The King In Yellow

Ah Pook The Destroyer

Independent release, 2021

REVIEW BY: Duke Egbert


This one is going to require some explanation.

For those unfamiliar with the horror of the Cthulhu Mythos, The King In Yellow is a play that destroys the mind of those who read it, and in doing so prepares the way for the actual King In Yellow to return to Earth and gain dominion over it. The play is fictional (though several writers have written part of it, including James Blish), but the fiction written about the fictional play is real. (Meta, huh?)

The indie progressive/horror rock band Ah Pook The Destroyer have taken this concept one step further, and created a theme album about the play. But in a clever twist on the original mythos, Paul Shapera and Matthew Broyles (also known as The Matthew Show) equate the mind-destroying power of the play with the reality-twisting of QAnon and those who believe in election thievery—and by association equate The King In Yellow himself with Donald Trump.

Heavy stuff.

Delightfully enough, the music’s pretty damn good as well. Shapera and Broyles create a twisted landscape of metaphor and lyrical complexity where Alex Jones is a priest of the Old Ones and the chosen people are white, Republican Americans. The music is well-performed and, in some cases, borders on the spare; there is a lot of use of harmony and spoken word samples, including some obscure ones (audio from the Manson Family trial, anyone?). However, when they get crunchy, they get crunchy; the best track by far, “Seeds Of Mammom,” is full of fuzzy seventies-style electric guitar. Ah Pook is, in the end, a talented band whose sound is precise without being sterile.

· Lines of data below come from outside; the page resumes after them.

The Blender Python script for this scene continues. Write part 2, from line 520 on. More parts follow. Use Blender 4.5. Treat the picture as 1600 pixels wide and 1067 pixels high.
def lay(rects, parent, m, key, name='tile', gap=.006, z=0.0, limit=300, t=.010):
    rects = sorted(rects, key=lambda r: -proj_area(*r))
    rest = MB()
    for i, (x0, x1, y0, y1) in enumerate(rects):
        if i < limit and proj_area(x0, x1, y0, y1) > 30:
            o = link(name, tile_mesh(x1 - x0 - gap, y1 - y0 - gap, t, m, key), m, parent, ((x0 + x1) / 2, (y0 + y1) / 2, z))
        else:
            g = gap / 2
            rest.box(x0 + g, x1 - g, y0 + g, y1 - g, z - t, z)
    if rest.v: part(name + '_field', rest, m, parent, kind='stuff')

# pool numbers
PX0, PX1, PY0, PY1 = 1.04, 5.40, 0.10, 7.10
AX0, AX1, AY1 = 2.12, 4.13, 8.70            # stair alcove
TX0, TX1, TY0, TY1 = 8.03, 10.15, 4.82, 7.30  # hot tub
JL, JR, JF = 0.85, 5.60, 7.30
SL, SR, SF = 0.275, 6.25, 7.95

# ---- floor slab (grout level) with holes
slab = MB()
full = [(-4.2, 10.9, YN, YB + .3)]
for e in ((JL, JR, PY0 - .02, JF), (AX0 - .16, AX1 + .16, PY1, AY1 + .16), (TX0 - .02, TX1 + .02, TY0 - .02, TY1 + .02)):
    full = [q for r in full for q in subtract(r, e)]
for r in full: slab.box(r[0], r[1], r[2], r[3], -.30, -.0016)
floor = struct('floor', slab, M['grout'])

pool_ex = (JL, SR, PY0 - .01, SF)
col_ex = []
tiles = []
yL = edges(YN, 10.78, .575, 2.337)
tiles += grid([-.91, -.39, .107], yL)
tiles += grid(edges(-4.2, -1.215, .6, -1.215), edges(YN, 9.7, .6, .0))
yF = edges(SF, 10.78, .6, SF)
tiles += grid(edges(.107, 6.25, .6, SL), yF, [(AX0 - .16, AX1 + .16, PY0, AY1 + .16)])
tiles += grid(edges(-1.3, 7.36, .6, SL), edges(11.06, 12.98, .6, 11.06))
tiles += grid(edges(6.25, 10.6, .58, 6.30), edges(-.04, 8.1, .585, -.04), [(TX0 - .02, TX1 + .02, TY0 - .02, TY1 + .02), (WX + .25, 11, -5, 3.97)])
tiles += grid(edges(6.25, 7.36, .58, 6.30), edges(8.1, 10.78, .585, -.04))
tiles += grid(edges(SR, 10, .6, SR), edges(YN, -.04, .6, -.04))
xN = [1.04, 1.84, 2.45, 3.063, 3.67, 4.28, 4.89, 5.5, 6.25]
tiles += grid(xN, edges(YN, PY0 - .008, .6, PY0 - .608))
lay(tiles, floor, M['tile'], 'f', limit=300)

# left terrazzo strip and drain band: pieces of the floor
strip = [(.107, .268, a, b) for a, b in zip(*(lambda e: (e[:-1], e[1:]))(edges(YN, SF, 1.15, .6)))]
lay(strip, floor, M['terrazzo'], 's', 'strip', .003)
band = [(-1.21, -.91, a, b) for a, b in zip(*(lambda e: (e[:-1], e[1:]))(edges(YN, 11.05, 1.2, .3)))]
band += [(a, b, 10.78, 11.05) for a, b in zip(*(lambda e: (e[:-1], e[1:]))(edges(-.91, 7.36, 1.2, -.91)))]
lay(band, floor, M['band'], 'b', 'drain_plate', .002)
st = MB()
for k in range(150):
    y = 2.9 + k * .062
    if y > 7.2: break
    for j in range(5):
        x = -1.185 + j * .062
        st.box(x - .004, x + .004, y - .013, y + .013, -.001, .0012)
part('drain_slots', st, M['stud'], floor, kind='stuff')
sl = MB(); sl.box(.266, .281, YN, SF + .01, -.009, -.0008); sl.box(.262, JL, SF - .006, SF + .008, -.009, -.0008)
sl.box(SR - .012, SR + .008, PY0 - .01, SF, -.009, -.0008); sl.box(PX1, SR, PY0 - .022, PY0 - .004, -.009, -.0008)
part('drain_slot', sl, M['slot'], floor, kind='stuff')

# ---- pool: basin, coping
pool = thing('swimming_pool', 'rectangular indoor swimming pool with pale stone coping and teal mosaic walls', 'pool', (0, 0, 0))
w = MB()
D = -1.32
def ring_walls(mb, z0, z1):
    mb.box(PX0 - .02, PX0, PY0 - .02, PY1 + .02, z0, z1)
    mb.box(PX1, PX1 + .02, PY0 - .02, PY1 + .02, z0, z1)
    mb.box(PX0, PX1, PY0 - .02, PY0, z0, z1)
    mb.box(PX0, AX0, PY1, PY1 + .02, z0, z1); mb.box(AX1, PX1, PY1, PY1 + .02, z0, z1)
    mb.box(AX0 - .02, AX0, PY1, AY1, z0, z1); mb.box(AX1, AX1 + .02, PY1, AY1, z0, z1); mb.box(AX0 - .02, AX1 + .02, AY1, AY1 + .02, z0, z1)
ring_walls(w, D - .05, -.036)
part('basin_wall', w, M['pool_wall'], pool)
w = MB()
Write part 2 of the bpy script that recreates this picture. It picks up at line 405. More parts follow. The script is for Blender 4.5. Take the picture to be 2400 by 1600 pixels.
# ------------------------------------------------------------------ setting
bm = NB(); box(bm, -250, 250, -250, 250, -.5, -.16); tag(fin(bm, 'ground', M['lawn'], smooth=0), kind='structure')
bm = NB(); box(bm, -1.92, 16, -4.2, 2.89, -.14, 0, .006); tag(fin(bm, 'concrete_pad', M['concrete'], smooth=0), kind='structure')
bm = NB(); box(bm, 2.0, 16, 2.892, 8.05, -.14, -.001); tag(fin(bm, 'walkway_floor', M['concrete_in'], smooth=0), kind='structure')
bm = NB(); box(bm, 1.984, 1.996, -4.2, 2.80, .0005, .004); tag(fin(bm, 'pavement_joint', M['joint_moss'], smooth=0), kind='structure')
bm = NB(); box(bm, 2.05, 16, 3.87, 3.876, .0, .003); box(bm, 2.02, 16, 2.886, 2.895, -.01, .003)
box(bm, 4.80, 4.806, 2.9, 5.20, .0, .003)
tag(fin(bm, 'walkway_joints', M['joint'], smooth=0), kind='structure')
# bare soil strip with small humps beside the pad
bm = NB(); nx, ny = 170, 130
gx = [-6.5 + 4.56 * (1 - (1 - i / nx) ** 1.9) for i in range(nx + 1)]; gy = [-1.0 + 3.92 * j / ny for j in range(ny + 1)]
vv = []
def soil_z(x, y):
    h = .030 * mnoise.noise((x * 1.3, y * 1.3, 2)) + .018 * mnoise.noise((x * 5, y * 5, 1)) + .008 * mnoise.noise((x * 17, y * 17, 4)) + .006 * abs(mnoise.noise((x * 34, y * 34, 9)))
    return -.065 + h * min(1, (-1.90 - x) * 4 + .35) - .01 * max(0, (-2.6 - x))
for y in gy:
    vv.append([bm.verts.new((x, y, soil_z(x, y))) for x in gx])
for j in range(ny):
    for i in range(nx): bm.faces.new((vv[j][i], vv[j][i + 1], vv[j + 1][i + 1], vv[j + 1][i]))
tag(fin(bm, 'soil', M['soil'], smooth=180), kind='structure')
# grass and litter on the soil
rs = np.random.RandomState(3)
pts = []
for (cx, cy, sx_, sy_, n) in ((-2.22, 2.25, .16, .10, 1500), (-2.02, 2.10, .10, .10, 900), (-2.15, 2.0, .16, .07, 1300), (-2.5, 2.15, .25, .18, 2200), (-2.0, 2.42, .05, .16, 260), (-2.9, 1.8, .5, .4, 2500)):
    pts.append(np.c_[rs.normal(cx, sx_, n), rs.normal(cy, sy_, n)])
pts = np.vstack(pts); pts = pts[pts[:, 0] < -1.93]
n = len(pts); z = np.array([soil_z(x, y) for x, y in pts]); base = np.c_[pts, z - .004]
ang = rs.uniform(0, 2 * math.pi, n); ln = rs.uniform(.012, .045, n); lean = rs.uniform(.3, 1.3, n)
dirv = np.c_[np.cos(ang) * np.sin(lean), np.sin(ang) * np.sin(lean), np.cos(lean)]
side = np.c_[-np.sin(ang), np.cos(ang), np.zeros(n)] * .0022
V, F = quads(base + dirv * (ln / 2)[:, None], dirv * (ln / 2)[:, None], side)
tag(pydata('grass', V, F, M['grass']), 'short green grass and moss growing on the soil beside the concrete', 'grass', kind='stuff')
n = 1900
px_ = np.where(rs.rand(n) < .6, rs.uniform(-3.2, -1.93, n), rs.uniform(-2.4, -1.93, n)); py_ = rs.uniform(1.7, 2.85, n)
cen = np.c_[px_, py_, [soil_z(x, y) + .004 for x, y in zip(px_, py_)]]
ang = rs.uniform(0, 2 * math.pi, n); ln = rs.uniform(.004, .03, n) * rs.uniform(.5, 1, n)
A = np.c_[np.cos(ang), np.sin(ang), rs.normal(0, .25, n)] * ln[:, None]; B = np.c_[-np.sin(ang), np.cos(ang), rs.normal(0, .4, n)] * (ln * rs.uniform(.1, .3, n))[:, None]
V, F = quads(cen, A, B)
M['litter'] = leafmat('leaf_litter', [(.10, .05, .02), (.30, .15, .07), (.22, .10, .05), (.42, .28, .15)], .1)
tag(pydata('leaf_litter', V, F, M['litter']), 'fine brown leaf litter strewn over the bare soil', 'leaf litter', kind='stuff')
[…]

Does it get excessive at times? Yes. I can do without “Time Cube,” and the swirling Moody Blues-like “Children of Empire” doesn’t quite fit in with the rest of the album. But “Q’s Clues,” “Beatitudes,” and “Commune” create a landscape of mental horror whose final denouement is the chilling “The Time Of The King.”

Ah Pook The Destroyer admittedly is seriously niche; there’s not a huge market for HP Lovecraft-themed progressive rock concept albums. (At least not since 1975 or so.) But The King In Yellow is worth checking out.